話がそれたぞ!ブレイクコアとポップミュージックについて話す。ギークでナードな、KID606は
規制のゆるいニュージーランドのレーベルViolent Turdからラジオスターの悲劇ネタの「MP3 Killed the CD Star」をリリースしたのが2002年。SickboyがQUEENのBohemian Rapsodyをサンプリングした「Bohemian Crapsody」をリリースしたのが2004年。Shitmatは機関車トーマスのテーマのサンプリングし、Maladroitはゴーストバスターズのテーマを切り刻んだ。彼等はもちろん日本のポップミュージックにも反応している。NOIZE CREATORは松浦あやをサンプリングし、SOCIETY SUCKERSは早坂好恵をサンプリングしてついこの前レコードが出た。DROONは来日して何故かモーニング娘をかけまくり、CardopusherはPerfumeをついこの前のライブでネタにしたとかしないとか。アーティストの名前にもそれは現れていて、Duran Duran に一つDuranを足した、Duran Duran Duran。Donna Summerを丸々パクッたDonna Summer(今はJason Forrestに改名)。

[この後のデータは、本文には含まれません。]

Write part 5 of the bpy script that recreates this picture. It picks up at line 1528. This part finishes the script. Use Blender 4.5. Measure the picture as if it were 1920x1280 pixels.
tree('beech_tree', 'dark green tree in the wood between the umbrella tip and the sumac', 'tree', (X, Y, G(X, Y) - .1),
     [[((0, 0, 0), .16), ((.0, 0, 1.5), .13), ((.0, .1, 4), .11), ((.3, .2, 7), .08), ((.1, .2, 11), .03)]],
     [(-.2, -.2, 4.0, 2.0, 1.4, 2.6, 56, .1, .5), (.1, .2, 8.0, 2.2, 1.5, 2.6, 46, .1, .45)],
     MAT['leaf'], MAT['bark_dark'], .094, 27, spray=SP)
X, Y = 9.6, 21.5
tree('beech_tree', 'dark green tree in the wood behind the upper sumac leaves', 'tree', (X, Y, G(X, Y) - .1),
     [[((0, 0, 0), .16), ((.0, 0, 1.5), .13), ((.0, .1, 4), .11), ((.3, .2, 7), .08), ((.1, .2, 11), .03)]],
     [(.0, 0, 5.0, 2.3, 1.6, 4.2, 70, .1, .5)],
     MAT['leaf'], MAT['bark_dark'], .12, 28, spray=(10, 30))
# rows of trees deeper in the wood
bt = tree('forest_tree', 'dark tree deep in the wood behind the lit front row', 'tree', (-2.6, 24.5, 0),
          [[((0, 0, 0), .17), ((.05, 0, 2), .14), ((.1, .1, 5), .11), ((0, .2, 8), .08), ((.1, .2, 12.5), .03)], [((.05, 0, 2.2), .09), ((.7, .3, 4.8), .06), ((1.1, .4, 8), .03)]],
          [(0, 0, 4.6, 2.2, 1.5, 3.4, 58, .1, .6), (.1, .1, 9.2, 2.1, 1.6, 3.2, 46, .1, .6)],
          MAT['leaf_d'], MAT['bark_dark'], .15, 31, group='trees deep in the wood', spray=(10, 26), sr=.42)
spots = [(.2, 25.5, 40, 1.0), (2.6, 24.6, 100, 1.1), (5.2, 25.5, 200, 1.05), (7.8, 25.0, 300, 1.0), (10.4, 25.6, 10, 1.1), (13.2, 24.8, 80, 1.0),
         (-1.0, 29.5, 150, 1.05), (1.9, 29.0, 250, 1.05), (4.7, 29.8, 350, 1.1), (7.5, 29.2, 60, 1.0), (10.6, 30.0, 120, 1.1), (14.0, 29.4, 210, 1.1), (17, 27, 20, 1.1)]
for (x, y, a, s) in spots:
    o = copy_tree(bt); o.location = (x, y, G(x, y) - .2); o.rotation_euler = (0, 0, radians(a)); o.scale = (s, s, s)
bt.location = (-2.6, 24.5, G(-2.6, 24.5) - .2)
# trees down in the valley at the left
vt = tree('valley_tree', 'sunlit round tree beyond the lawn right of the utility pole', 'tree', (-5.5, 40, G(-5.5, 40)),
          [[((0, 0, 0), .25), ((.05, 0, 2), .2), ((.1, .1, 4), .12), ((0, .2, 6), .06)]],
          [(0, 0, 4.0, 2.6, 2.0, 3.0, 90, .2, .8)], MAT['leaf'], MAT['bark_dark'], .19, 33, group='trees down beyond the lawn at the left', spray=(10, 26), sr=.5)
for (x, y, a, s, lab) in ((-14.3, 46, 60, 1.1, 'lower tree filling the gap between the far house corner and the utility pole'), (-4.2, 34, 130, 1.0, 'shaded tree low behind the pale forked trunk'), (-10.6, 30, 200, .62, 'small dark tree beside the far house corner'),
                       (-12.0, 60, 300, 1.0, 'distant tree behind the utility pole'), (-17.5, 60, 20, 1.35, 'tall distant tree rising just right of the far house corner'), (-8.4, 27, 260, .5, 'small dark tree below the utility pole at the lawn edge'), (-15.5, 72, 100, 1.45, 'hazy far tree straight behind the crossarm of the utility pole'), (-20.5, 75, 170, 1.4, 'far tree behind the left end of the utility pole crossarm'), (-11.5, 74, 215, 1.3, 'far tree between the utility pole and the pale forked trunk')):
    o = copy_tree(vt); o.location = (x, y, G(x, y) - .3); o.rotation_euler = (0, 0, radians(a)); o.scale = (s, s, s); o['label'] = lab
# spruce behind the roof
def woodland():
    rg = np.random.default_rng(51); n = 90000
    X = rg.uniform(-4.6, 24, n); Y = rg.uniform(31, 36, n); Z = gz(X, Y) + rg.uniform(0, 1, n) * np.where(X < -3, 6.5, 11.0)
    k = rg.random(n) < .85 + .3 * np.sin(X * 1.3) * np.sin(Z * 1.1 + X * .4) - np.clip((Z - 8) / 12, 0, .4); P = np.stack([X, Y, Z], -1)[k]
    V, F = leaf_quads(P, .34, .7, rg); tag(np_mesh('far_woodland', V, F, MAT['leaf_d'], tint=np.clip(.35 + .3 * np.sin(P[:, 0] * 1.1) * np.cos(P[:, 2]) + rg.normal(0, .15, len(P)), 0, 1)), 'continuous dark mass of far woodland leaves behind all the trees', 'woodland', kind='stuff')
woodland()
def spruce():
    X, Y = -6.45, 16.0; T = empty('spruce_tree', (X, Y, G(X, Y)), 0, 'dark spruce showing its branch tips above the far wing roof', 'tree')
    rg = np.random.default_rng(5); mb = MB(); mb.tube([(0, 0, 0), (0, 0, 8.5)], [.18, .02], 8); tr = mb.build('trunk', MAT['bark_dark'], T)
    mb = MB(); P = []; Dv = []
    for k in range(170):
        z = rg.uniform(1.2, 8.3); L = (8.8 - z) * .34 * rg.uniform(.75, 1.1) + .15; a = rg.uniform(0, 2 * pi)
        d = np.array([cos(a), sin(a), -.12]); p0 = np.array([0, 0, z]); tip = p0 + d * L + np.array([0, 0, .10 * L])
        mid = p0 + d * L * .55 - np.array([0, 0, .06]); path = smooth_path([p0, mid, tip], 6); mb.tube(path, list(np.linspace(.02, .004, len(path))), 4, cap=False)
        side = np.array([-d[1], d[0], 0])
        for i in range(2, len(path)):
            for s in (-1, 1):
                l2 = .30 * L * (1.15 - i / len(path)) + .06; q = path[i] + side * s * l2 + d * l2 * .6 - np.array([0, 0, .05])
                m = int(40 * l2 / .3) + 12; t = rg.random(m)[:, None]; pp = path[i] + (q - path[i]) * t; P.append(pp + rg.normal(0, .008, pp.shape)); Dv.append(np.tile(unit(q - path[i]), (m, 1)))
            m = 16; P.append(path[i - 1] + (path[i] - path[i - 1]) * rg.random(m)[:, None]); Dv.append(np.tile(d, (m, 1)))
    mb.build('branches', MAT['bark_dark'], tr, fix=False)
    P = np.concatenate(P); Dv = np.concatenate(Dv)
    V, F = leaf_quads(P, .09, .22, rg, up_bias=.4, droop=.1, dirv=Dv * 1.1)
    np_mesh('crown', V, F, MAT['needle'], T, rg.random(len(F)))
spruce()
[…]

様々なブレイクコアアーティストに見られる、ポップミュージックへの愛憎。ポップミュージックが解体され、高速ブレイクビーツがぶっかけられ、様々なエフェクトを通り抜け、組み立て直され、ダンスフロアへ放出された時の高揚感はそのネタを知らない知っているに関係なく、やはり凄まじい。それの虜になるのも良く分かる。
一つの音楽形態に固執せず、ポップミュージックからノイズエクスペリメントはたまたディスコ、ジャングル、ブレイクビーツ、民族音楽、パンク、ハードダンスその他様々な音楽を均一に見て、ダンスフロアでの効率のみを考え横断してポジティブに盛り上げる。インターネットでポップミュージックをほとんど聞ける時代になった今の時代に生まれるべくして生まれた音楽だろう。権利の問題は置いておいて、むしろ著作権に反するイリーガルさすら、ダンスフロアのその一瞬盛り上がりに全てをかける後にも先にも何も残らない材料に変えてしまう。そんな音楽が僕は大好きだ。